44.Subsection (1) prohibits anything done pursuant to a sponsorship agreement if the purpose or effect of what is done is to promote a tobacco product. It applies to both the sponsor and the recipient. The contribution made by the sponsor must be made in the course of a business; there is no intention to catch the private individual who uses his own money to sponsor an event or activity so as to promote smoking. The Act does not specify that the sponsorship agreements have to relate to any particular thing; typically sponsorship relates to an event or activity, such as a sporting competition or an artistic performance, but it could include sponsorship of a building or institution or service. These examples are not an exhaustive list.

45.Subsection (2) defines a sponsorship agreement to include any form of promotion, whereby an event etc receives help in monetary or other form from an individual or organisation. An offence will be committed by both parties to the agreement when something is done as a result of the agreement to promote tobacco products in the UK. This section does not prevent a tobacco company from giving money to support an event or activity, so long as the company's products are not given any promotion in return. For example, it is not intended to prevent a tobacco company supporting a theatrical production and being acknowledged for so doing, provided that the acknowledgement mentioned solely the name of the company and not any of its products, and did not involve any special treatment of the tobacco company over and above other sponsors, the purpose or effect of which was promotion of tobacco products.

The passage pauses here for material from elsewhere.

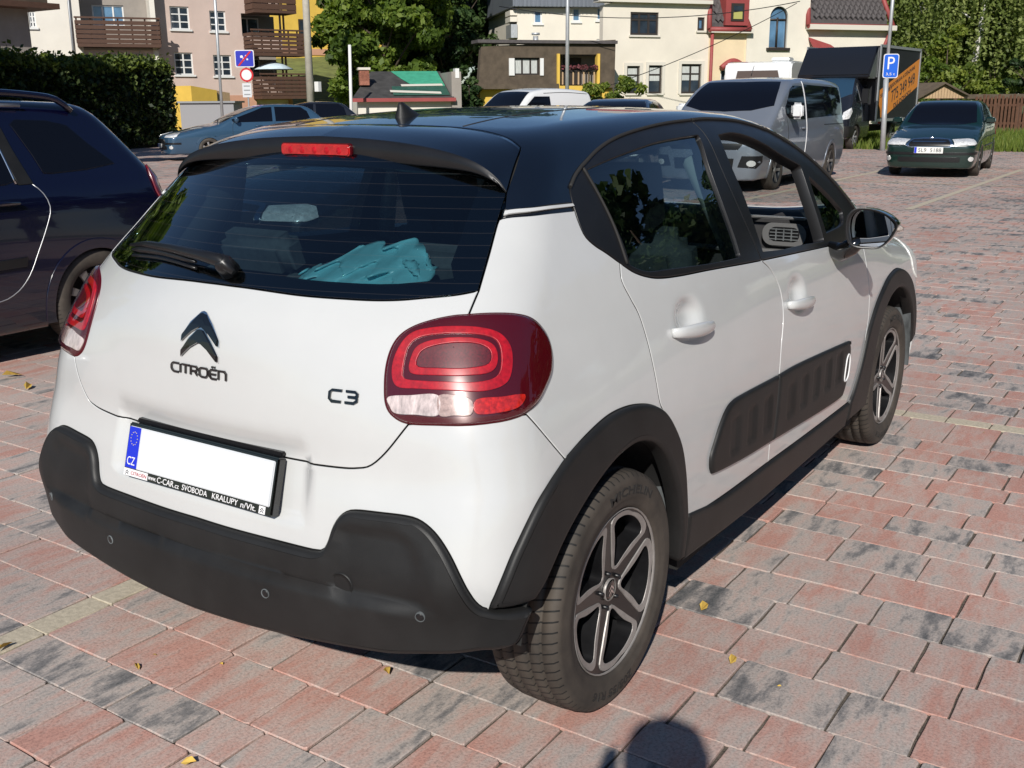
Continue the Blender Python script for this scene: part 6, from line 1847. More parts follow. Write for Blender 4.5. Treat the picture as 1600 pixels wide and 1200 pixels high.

46.Subsection (3) sets out defences, subsection (3)(a) where the defendant did not know and had no reason to suspect that the purpose of what was done as a result of the agreement was to promote a tobacco product and subsection 3(b) where he could not reasonably foresee that that would be the effect.

47.Subsection (4) provides a defence for the person sponsored where he did not know and had no reason to suspect that the contribution was made in the course of a business. This is to ensure that someone who could not have been expected to know that an apparently innocent contribution was in fact made in the course of a business would have an appropriate defence.